A High-End Brand Tries a Different Sales Channel

  By: Eve Pearl

Chester Higgins Jr./The New York Times Eve Pearl

By: John Grossman
Last week, we published a case study about Eve Pearl, an Emmy-winning TV makeup artist who founded a cosmetics company by the same name. In June 2011, with online sales and traffic at her three-year-old Manhattan boutique slower than desired, Ms. Pearl, 46, listened hard when ShopNBC, the nation’s third-largest 24-hour home shopping network, invited her to appear live with some of her high-end products.

She weighed the pluses: her experience in front of the cameras on several “Today” show product demos and a potential audience of tens of millions. And she considered the negatives, among them: a possible worsening of cash flow because of the shopping network’s payment terms and the fear of tarnishing her top-drawer brand in the hurly burly of home shopping TV.

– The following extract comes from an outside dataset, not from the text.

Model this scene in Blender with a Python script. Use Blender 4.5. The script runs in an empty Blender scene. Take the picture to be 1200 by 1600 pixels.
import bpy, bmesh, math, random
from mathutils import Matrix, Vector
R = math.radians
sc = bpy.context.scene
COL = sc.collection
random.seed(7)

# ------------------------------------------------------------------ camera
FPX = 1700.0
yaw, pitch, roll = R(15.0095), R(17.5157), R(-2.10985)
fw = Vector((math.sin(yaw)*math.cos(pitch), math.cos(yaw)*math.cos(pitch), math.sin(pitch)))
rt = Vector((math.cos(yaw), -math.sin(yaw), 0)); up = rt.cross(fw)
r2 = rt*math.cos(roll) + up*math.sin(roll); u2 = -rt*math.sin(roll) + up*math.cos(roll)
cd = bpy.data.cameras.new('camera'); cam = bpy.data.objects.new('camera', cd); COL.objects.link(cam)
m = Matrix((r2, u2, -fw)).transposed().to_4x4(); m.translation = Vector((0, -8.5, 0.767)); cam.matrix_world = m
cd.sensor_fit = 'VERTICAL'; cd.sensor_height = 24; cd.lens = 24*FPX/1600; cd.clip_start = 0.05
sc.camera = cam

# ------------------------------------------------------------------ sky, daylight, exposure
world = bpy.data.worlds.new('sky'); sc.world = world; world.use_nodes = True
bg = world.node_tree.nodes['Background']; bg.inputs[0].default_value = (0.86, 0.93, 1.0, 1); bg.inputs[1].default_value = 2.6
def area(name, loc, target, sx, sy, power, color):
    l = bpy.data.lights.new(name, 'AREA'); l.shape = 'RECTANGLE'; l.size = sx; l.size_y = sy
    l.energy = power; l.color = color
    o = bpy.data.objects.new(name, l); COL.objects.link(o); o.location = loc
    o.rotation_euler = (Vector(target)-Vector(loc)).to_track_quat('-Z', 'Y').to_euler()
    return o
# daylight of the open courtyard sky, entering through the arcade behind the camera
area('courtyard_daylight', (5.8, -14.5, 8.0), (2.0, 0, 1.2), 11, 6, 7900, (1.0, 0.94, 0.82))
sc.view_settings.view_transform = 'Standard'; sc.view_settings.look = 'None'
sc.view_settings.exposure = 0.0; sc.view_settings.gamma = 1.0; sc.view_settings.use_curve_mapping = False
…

Last October, Ms. Pearl stepped in front of the ShopNBC cameras, first at midnight, then again at 2 a.m. and 7 a.m. She returned to the networks’ Minnesota studios the following month and has reappeared every month or so, as recently as last weekend. The exposure has had direct and indirect benefits. Ms. Pearl estimates home shopping sales will reach seven figures this year – and represent about a third of her total revenue. And rather than losing any luster because of this added sales venue, she feels her brand is sparkling even more. “Traffic both in the store and on our Web site spikes every time I’m on air – about 30 percent,” she said.